Tuesday, December 4, 2007

Alleged accomplices in Taylor killing could face harsh penalties

By Pat Gillespie
Originally posted on December 04, 2007

Miami police have charged four Lee County men in the death of NFL star Sean Taylor, and under Florida law — even if only one person shot Taylor — all may suffer the consequences.

Charles Wardlow, 18, Eric Rivera Jr., 17, Venjah Hunte, 20, all of Fort Myers, and Jason Scott Mitchell, 19, of Lehigh Acres face first-degree murder, attempted armed robbery and armed burglary charges.

Taylor was shot in his Miami home Nov. 26 and died the next day.

State Attorney's Office felony division chief Kelly Worcester, who has no connection to the case, said the felony murder rule is designed to punish those who commit a felony while using a weapon and cause a person to die.

"What gets you there is your part in a felony and someone died," said Worcester, whose office is in Fort Myers. "That's the first thing they say: 'I didn't mean for that to happen.'"

If the Miami-Dade State Attorney's Office seeks a grand jury indictment on first-degree murder against all four and chooses to seek the death penalty, Rivera could only face a life sentence because he was younger than 18 at the time of the crime.

Miami-Dade State Attorney's Office spokesman Ed Griffith said it's premature to discuss the death penalty.

The Miami-Dade office has a death penalty committee, as does Lee County, and reviews the facts of a case to determine what type of sentence the state attorney should seek.

"From our point of view, you don't preclude any options," Griffith said. "Whether the death penalty is sought or not depends on the circumstances of the crime."

Fort Myers attorney Wilbur Smith, who is representing Rivera, said he thinks Rivera's case could be resolved in a matter of months. He said public pressure and the fact that Taylor's father, Pedro, is the police chief in Florida City could cause prosecutors to move the case quickly.

"This case could be resolved in 30 days," he said. "There's a lot of factors that will control this case."

Smith said he predicts Rivera's case could end in a plea, but he wouldn't say whether Rivera was the person who shot Taylor.

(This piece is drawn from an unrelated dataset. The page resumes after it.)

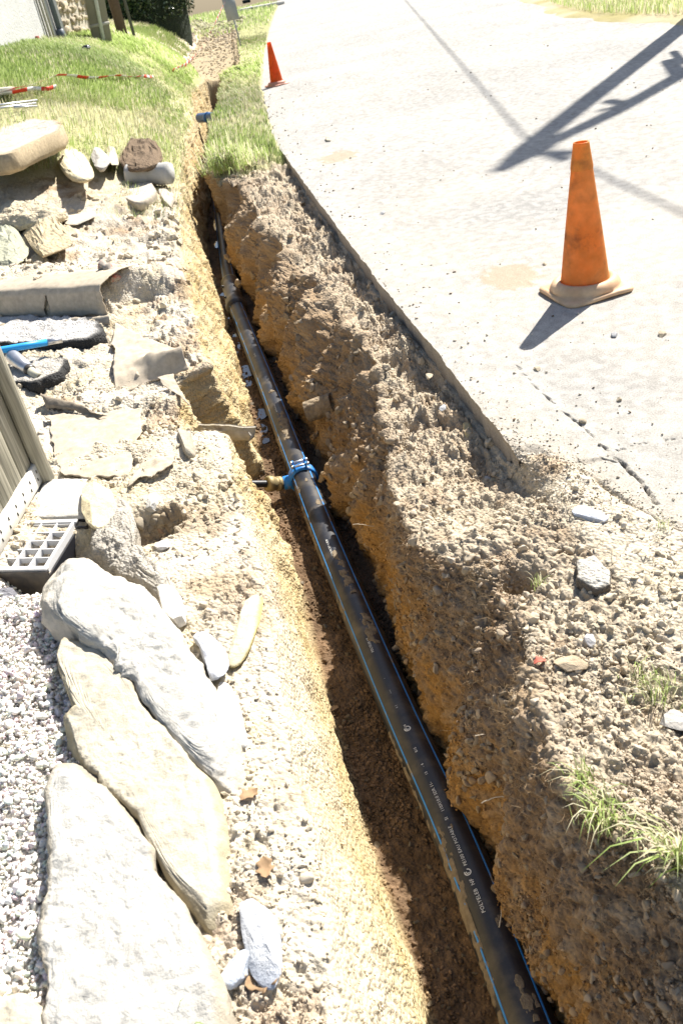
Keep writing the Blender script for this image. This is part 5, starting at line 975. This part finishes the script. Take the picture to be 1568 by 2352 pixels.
# ------------------------------------------------------------------ house, pole, hedge
A = hit(-70, 150); B = hit(157, 94); dW = B-A; dW[2] = 0; LW = np.linalg.norm(dW); dW /= LW; nW = np.array([-dW[1], dW[0], 0.]); nW = nW if nW[1] > 0 else -nW
house = empty('house', (A+B)/2, 'white rendered house wall with drainpipes at the top left', 'house'); zb = min(A[2], B[2])-.3
m_plas = mat('white_render', (.56, .56, .54), rough=.95, var=.08, vscale=4, bump=.012, bscale=22, hue=(.50, .50, .49))
V, F = box((A+B)/2 + nW*2.5 + up*(zb-(A[2]+B[2])/2+1.8), LW, 5, 3.6, dW, nW, up); obj('wall', V, F, m_plas, house, smooth=False)
def onwall(px, py, off=0.):
    d = ray(px, py); o_ = np.array([0, 0, CH]); t = ((A - nW*off - o_)@nW)/(d@nW); return o_+d*t
for (px, py, rad, m, l) in ((143, 88, .045, mat('dark_downpipe', (.10, .12, .15), rough=.5), 'drainpipe'), (128, 95, .02, mat('pale_conduit', (.46, .44, .40), rough=.7), 'conduit'), (121, 97, .02, mat('pale_conduit2', (.46, .44, .40), rough=.7), 'conduit'), (115, 99, .012, mat('grey_conduit', (.25, .25, .24), rough=.7), 'conduit')):
    p = onwall(px, py, rad+.01); V, F = tube([p-up*.1, p+up*1.5, p+up*3.2], rad, 14); q = obj(l, V, F, m, house)
    if l == 'drainpipe':
        V, F = tube([p-up*.02, p+up*.14], rad*1.5, 14); obj('shoe', V, F, m, q)
p = onwall(88, 92, .02); V, F = box(p, .08, .05, .12, dW, nW, up, .01); obj('terracotta_vent', V, F, mat('terracotta', (.25, .06, .04), rough=.8), house)
# eave that throws the slanting shadow on the render
p = onwall(60, 60, .0)
V, F = box(onwall(150, 60) + up*2.6 - nW*.45, LW*.9, .9, .12, dW, nW, up); obj('eave', V, F, mat('roof_boards', (.30, .26, .2), rough=.9), house)
# fieldstone wall section behind the corner
A2 = B + nW*.25 + dW*.12; A2[2] = hit(160, 92)[2]; B2 = A2 + dW*2.3
sw = empty('fieldstone_wall', A2, 'fieldstone wall section between the render and the grey post', 'wall')
V, F = box((A2+B2)/2 + nW*.2 + up*1.3, 2.3, .4, 3.2, dW, nW, up); obj('mortar_bed', V, F, mat('pale_mortar', (.46, .42, .34), rough=1, var=.15, vscale=10, bump=.01, bscale=20), sw, smooth=False)
r = np.random.default_rng(12); pts = []; zz = -.2
while zz < 2.4:
    x = r.uniform(0, .15)
    while x < 2.3: pts.append((x, zz+r.normal(0, .03), r.uniform(.085, .14))); x += r.uniform(.17, .27)
    zz += r.uniform(.15, .19)
P = np.array([A2 + dW*a + up*b - nW*.01 for a, b, c in pts]); n = len(P); shp, FI = rock_shapes(2, 14, seed=8, flat=.8); Vs = []
for k in range(n):
    Q = shp[k % 14]*pts[k][2]; Vs.append(P[k] + Q[:, 0:1]*dW*1.05 + Q[:, 1:2]*up*.95 - Q[:, 2:3]*nW*.9)
cc_ = np.repeat(np.array([.50, .43, .32])*(.75+.5*r.random((n, 1))), len(shp[0]), 0)
obj('stonework', np.vstack(Vs), [np.vstack([FI+k*len(shp[0]) for k in range(n)])], M_st, sw, smooth=False, col=cc_)
# grey wooden pole with a white conduit in front of it
pb = hit(236, 96); pl = empty('utility_pole', pb, 'grey square pole with a white conduit standing in front of the fieldstone wall', 'pole')
w_ = .36*np.linalg.norm(pb-[0, 0, CH])/19; ex_ = np.array([1, .1, 0]); ey_ = np.cross(up, ex_)
uz = np.array([.105, .0, 1.]); V, F = box(pb+uz*2.4, w_, w_*.8, 5.2, ex_, ey_, uz, .02); obj('pole_shaft', V, F, mat('grey_pole', (.27, .25, .20), rough=.9, var=.12, vscale=3), pl)
V, F = tube([pb-ey_*(w_*.45)+ex_*.02-uz*.1, pb-ey_*(w_*.45)+ex_*.02+uz*2.5, pb-ey_*(w_*.45)+ex_*.02+uz*4.8], .035, 12); obj('conduit', V, F, mat('white_conduit', (.60, .62, .64), rough=.5), pl)
V, F = box(pb+uz*.28, w_+.02, w_*.8+.02, .05, ex_, ey_, up); obj('strap', V, F, mat('pale_strap', (.46, .44, .38), rough=.7), pl)
pb2 = hit(262, 84)+np.array([.15, .6, 0]); p2 = empty('timber_post', pb2, 'narrow dark brown timber post right of the grey square pole', 'post'); V, F = box(pb2+up*1.4, .2, .2, 3.2, ex_, ey_, up, .01); obj('post_shaft', V, F, mat('brown_timber', (.13, .09, .07), rough=.9, var=.2), p2); V, F = box(pb2+up*1.4+ex_*.22, .06, .06, 3.2, ex_, ey_, up, .004); obj('batten', V, F, mat('grey_batten', (.12, .12, .11), rough=.9, var=.2), p2)
# hedge
h0, h1 = hit(280, 50), hit(462, 36); hc_ = (h0+h1)/2; hl = np.linalg.norm((h1-h0)[:2])/2+.15; r = np.random.default_rng(14); n = 26000
hd = (h1-h0)/np.linalg.norm(h1-h0); hd[2] = 0; hn = np.array([-hd[1], hd[0], 0])
u_ = r.normal(size=(n, 3)); u_ /= np.linalg.norm(u_, axis=1)[:, None]; rr = (.72+.28*r.random(n)**.5)[:, None]; Q = np.sign(u_)*np.abs(u_)**.65*rr
Q[:, 2] = np.abs(Q[:, 2]); P = hc_ + hd*Q[:, :1]*hl + hn*(Q[:, 1:2]*1.2+1.0) + up*(Q[:, 2:]*2.3) + fbm(Q, 2.5, 3, 8)[:, None]*np.array([.15, .15, .3])
P[:, 2] += .03; fc_ = r.normal(size=(n, 3)); e1v = r.normal(size=(n, 3)); e1v /= np.linalg.norm(e1v, axis=1)[:, None]; e2v = np.cross(e1v, fc_); e2v /= np.linalg.norm(e2v, axis=1)[:, None]; s_ = (.03+.04*r.random(n))[:, None]
V = np.stack([P-e1v*s_, P+e2v*s_*.5, P+e1v*s_, P-e2v*s_*.5], 1).reshape(-1, 3); t_ = r.random((n, 1)); cg = np.array([.022, .045, .012])*(1-t_)+np.array([.06, .10, .03])*t_
hg_ = empty('hedge', hc_, 'dark evergreen shrub beside the house at the top', 'shrub')
M_hedge = mat('evergreen_leaf', attr=True, rough=.35, var=0, spec=.5)
Vc, Fc = ICO[4]; Vc = Vc*(1+.12*fbm(Vc, 3, 3, 2)[:, None]); Vc = np.sign(Vc)*np.abs(Vc)**.7; Vc = hc_ + hd*Vc[:, :1]*hl*.88 + hn*(Vc[:, 1:2]*1.0+1.0) + up*(Vc[:, 2:]*2.1+.1)
obj('dark_core', Vc, Fc.tolist(), mat('core_shade', (.012, .022, .008), rough=.9, var=.4, vscale=8, bump=.1, bscale=8), hg_)  # dark core added inside the leaves, its colour stands for inner shade
obj('foliage', V, [np.arange(4*n).reshape(-1, 4)], M_hedge, hg_, smooth=False, col=np.repeat(cg, 4, 0))
V1 = []; 
st = [tube(spline([hc_+hd*x+hn*.8-up*.1, hc_+hd*(x*1.1)+hn*.9+up*.8, hc_+hd*x*1.3+hn*1.0+up*1.7], 10), np.linspace(.05, .02, 10), 8) for x in (-1.2, -.4, .5, 1.3)]
V, F = join(*st); obj('stems', V, F, mat('bark', (.08, .06, .04), rough=.9), hg_)
# dark object on the far grass
g = at(566, 3, .35); V, F = box(g, .9, .5, .35, bev=.05); tag(obj('dark_planter', V, F, mat('dark_rubber', (.03, .035, .03), rough=.7), origin=g), 'small dark trough on the grass beyond the culvert', 'trough')
# ------------------------------------------------------------------ overhead line pole standing right of the frame: it throws the shadow on the road
tanE = math.tan(SUN_EL); us = np.array([math.cos(SUN_AZ), math.sin(SUN_AZ)]); ds_ = np.array([-us[1], us[0]])
tip = at(1210, 345)[:2]; Hp = 8.6; Bp0 = tip + us*Hp/tanE
def shp(px, py):
    s = at(px, py)[:2]-Bp0; z = -(s@us)*tanE; o_ = s@ds_; return np.array([Bp0[0]+ds_[0]*o_, Bp0[1]+ds_[1]*o_, z])
op = empty('line_pole', (Bp0[0], Bp0[1], -.05), 'twin legged overhead line pole whose shadow falls across the road', 'pole')
m_pole = mat('pole_timber', (.22, .18, .13), rough=.9, var=.2, vscale=5)
def leg(pts, r0, r1):
    Q = [shp(*p) for p in pts]; d = (Q[-1]-Q[-2])/max(1e-6, abs((Q[-1]-Q[-2])[2])); e = Q[-1]+d*max(0, Q[-1][2]+.4); V, F = tube(spline(Q+[e], 30), np.linspace(r0, r1, 30), 14); obj('leg', V, F, m_pole, op)
leg([(1212, 338), (1380, 207), (1568, 60)], .12, .17)
leg([(1228, 343), (1395, 264), (1568, 168)], .10, .13)
def member(name, p, q, r0, r1): V, F = tube([shp(*p), (shp(*p)+shp(*q))/2, shp(*q)], [r0, (r0+r1)/2, r1], 10); obj(name, V, F, m_pole, op)
member('brace', (1395, 232), (1425, 238), .07, .07); member('brace', (1535, 138), (1562, 178), .09, .09); member('brace', (1375, 255), (1420, 243), .035, .035); member('brace', (1545, 118), (1568, 145), .05, .05)
member('crossarm', (1225, 342), (1150, 390), .19, .07); member('crossarm', (1150, 390), (1108, 393), .025, .010); member('crossarm', (1240, 350), (1300, 366), .05, .06); member('crossarm', (1262, 350), (1322, 350), .05, .05); member('crossarm', (1203, 330), (1240, 345), .06, .09)
def cable(p0, p1, k0, k1, label):
    a, b = at(*p0)[:2], at(*p1)[:2]; d = b-a; P = []
    for t in np.linspace(k0, k1, 30): q = a+d*t; z = 8.2; P.append([q[0]+us[0]*z/tanE, q[1]+us[1]*z/tanE, z])
    V, F = tube(P, .020, 8); tag(obj('overhead_cable', V, F, M_black, origin=P[0]), label, 'cable', 'cables on the line pole')
cable((1212, 325), (930, 0), 0, 1.4, 'overhead cable running from the pole up the road, seen as a thin shadow line')
cable((1320, 372), (1568, 490), 0, 2.5, 'overhead cable running from the pole to the right, seen as a faint shadow line')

Sawyer Smith, Wilbur Smith's son and Mitchell's attorney, said Mitchell's case could be handled quickly as well.

"This is not the type of thing where we're going to get on the courthouse steps," he said. "Right now, we're mostly concerned with not further impacting the Taylor family."

Fort Myers attorney David Brener, who represents Wardlow, said he is preparing as if the case will go to trial. He said he will speak with prosecutors about a plea deal when the time comes.

"Whether that's going to happen or not remains to be seen," he said.

Fort Myers attorney Michael Hornung, who represents Hunte, said his client understands the law means he could face life in prison or death, if convicted.

"That's what concerns Mr. Hunte at this time," Hornung said. "He's well aware of how serious these crimes are."